--- Start Input records ---
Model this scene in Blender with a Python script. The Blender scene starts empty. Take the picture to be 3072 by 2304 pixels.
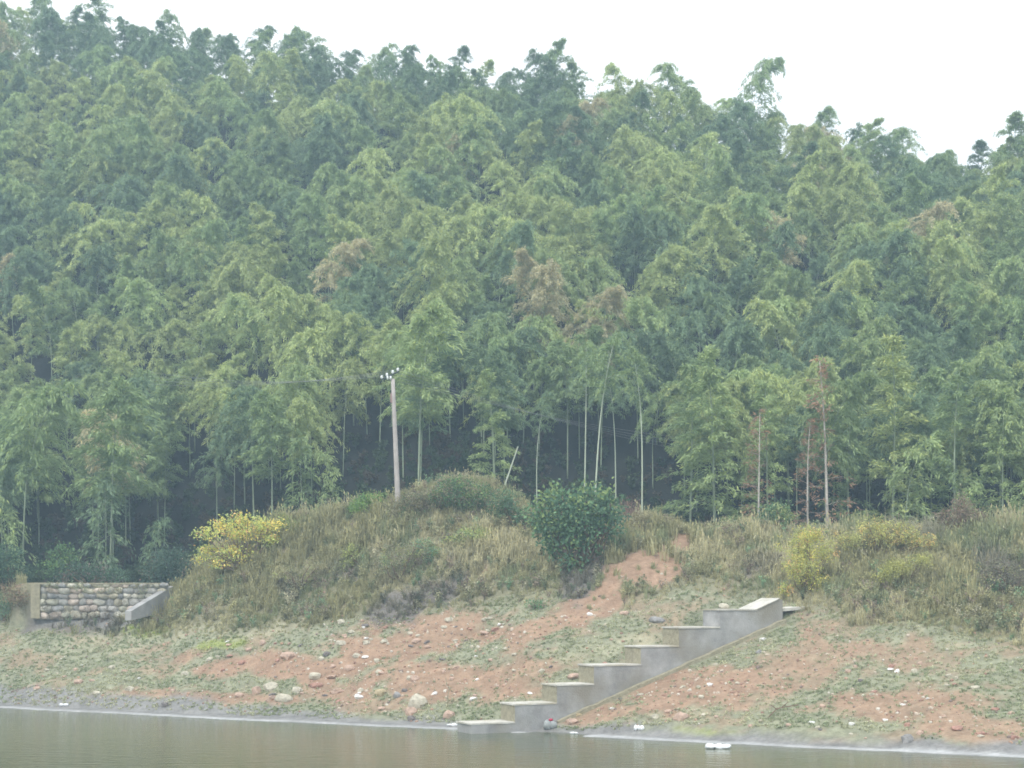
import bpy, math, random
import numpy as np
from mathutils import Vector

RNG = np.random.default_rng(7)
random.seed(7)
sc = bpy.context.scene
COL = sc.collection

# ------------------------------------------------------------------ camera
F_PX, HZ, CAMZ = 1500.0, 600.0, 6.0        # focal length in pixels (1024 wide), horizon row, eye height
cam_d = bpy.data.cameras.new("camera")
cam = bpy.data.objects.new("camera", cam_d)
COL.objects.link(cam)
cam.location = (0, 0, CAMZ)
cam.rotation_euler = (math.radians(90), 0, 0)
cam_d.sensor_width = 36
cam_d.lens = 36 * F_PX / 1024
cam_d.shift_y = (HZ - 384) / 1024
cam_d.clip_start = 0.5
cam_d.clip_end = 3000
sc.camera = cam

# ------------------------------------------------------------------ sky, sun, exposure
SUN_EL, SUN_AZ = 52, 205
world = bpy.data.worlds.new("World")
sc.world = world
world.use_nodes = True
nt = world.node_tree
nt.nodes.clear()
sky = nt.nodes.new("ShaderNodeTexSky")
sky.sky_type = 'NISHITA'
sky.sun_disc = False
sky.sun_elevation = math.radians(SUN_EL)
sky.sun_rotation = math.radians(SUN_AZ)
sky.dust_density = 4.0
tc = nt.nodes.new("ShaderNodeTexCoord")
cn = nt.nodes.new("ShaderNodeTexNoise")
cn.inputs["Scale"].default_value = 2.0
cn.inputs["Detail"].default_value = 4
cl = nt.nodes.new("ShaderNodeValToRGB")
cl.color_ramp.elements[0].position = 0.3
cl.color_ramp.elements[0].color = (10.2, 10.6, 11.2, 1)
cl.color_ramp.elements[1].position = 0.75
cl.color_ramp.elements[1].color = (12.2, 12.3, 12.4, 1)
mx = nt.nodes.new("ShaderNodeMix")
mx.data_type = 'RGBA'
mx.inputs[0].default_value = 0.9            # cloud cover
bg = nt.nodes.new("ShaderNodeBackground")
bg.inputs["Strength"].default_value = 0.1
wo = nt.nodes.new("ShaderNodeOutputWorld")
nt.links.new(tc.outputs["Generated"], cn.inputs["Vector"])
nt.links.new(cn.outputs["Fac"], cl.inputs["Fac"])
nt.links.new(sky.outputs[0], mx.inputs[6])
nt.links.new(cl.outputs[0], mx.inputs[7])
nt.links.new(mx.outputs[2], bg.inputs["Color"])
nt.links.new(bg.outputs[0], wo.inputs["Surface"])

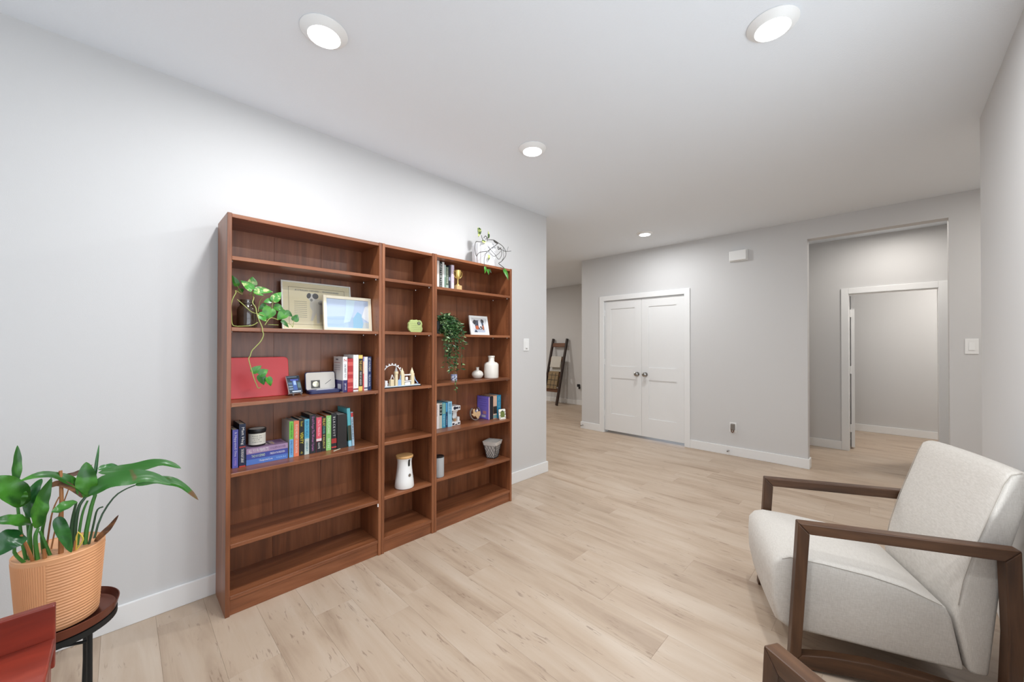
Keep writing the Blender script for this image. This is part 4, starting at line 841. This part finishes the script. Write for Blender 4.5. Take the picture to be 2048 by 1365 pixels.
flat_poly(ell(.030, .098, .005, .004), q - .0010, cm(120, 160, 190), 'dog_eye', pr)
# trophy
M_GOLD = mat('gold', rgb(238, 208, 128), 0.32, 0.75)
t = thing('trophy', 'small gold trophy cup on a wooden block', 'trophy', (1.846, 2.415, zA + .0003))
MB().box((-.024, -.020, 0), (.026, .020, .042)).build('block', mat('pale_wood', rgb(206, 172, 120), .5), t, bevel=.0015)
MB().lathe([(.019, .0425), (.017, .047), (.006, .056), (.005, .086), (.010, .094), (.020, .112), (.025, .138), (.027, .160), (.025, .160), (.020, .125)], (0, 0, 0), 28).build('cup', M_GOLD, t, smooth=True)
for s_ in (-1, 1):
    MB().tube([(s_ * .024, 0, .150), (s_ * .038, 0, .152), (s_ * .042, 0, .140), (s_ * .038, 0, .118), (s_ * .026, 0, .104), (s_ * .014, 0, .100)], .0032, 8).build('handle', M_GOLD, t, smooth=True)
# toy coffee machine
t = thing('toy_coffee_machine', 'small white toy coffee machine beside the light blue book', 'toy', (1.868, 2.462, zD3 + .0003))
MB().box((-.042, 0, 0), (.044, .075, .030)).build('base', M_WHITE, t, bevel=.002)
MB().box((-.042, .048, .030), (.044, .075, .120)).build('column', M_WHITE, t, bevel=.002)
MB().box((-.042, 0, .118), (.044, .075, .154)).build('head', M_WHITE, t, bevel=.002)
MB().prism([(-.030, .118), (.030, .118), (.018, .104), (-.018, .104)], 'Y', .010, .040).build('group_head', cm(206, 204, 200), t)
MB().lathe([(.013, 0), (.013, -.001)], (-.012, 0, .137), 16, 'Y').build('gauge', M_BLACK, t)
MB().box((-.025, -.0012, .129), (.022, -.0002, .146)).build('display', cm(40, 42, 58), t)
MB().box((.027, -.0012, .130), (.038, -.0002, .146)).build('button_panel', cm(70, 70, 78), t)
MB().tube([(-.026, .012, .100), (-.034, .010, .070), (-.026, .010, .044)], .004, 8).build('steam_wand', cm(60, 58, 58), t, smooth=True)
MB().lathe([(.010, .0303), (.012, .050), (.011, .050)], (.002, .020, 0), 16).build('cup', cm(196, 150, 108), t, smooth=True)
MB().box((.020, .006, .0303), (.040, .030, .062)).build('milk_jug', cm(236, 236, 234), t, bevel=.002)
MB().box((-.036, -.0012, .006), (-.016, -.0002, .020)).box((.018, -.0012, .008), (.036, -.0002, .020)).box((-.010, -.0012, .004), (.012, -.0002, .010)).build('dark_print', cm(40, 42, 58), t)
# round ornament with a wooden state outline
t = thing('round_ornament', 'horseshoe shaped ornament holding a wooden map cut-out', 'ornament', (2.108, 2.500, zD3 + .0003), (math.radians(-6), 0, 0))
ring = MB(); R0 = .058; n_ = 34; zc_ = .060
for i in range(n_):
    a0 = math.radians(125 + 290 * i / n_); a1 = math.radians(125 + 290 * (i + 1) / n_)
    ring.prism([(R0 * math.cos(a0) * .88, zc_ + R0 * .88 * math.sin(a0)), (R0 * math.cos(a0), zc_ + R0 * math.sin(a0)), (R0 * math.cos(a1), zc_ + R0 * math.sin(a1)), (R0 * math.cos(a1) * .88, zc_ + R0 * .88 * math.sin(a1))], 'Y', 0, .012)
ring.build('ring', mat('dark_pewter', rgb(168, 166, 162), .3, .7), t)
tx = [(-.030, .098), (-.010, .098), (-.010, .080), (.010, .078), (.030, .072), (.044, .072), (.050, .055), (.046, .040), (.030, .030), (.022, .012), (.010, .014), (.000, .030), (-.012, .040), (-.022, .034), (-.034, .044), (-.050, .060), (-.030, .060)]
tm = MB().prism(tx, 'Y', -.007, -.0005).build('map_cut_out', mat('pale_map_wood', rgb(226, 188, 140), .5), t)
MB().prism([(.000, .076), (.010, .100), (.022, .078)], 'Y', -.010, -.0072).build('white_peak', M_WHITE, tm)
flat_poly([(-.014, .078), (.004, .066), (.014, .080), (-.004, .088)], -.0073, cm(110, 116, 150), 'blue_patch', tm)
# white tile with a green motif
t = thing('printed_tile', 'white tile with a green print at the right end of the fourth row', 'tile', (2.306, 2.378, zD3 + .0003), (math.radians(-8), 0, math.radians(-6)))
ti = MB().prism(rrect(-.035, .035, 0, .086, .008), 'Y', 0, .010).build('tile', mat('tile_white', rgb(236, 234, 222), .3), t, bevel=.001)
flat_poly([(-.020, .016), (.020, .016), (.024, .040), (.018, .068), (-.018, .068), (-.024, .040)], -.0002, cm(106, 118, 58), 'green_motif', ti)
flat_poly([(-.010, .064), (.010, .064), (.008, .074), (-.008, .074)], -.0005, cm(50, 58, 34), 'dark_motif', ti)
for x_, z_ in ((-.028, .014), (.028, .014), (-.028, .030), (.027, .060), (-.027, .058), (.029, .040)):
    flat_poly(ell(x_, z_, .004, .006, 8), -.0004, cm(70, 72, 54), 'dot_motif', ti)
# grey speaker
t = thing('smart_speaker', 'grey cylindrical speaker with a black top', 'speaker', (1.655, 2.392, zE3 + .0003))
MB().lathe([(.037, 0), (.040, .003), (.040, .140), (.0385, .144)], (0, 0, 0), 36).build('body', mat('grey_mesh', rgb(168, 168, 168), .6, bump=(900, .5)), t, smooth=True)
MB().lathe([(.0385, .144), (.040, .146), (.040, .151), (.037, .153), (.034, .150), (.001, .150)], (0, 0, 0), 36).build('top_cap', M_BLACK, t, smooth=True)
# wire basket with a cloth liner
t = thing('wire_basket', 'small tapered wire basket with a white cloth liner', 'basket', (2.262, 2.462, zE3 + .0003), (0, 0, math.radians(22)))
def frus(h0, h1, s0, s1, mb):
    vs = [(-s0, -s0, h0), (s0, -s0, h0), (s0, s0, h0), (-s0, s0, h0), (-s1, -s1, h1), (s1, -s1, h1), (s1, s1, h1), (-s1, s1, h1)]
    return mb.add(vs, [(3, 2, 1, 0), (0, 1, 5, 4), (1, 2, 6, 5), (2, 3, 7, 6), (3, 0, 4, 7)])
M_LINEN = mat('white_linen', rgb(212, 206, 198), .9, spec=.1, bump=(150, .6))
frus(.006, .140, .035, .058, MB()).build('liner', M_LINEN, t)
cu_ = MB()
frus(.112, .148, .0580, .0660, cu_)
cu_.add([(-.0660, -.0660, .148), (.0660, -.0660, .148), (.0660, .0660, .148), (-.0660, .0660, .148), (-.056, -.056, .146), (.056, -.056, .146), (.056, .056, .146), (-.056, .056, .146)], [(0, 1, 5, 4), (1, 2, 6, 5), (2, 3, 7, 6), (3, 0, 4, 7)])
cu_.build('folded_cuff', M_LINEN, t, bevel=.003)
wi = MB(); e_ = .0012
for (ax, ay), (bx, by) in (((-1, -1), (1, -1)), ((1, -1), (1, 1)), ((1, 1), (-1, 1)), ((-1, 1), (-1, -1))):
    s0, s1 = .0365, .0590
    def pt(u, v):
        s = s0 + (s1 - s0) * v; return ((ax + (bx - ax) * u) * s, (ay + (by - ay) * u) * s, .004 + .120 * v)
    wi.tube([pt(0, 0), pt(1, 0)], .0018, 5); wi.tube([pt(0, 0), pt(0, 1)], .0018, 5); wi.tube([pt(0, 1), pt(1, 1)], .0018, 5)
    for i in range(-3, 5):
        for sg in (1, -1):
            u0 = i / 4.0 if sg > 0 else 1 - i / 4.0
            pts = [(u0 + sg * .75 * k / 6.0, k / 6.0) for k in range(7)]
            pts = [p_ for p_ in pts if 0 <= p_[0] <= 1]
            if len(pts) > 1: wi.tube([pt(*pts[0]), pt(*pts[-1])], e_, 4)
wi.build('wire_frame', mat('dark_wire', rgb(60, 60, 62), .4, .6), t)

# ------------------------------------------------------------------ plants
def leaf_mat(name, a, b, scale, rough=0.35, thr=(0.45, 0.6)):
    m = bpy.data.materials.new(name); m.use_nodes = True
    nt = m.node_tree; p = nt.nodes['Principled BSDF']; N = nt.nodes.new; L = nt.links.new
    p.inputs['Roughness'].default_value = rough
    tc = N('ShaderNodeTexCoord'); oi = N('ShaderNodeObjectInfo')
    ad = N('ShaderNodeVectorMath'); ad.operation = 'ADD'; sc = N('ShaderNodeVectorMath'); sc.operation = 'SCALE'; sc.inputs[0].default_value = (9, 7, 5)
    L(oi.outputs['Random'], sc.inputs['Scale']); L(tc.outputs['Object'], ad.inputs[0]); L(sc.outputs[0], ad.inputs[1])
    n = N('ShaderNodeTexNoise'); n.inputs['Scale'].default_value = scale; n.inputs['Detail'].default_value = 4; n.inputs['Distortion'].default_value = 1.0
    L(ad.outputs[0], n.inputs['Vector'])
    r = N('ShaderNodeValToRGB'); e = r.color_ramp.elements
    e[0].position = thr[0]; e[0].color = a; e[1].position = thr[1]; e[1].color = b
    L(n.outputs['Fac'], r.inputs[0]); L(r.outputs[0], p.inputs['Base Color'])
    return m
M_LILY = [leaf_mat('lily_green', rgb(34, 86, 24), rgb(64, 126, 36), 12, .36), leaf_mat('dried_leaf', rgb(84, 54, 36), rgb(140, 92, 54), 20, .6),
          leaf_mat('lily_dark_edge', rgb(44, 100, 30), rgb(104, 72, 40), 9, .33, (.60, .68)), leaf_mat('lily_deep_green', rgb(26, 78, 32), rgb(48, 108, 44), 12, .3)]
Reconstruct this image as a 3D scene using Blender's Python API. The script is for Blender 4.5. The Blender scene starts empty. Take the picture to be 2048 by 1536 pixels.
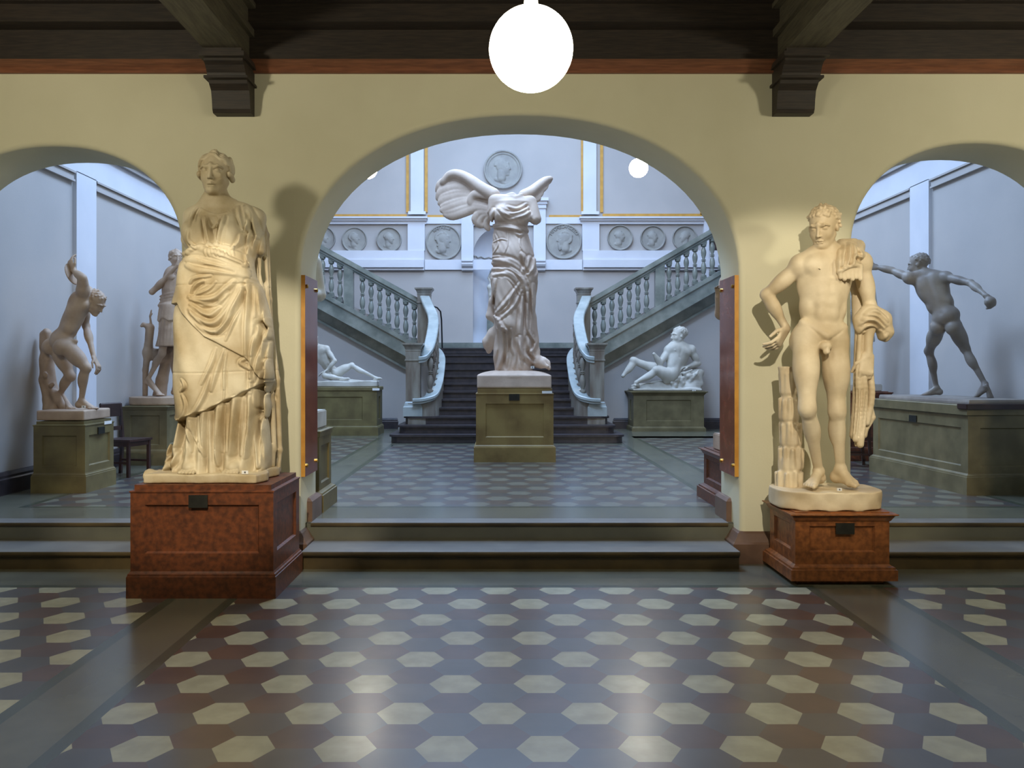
--- End Input records ---
Set down the records above word for word, from the first line through the line containing "COL = sc.collection", both included; leave out the pictures.

Model this scene in Blender with a Python script. The Blender scene starts empty. Take the picture to be 3072 by 2304 pixels.
import bpy, math, random
import numpy as np
from mathutils import Vector

RNG = np.random.default_rng(7)
random.seed(7)
sc = bpy.context.scene
COL = sc.collection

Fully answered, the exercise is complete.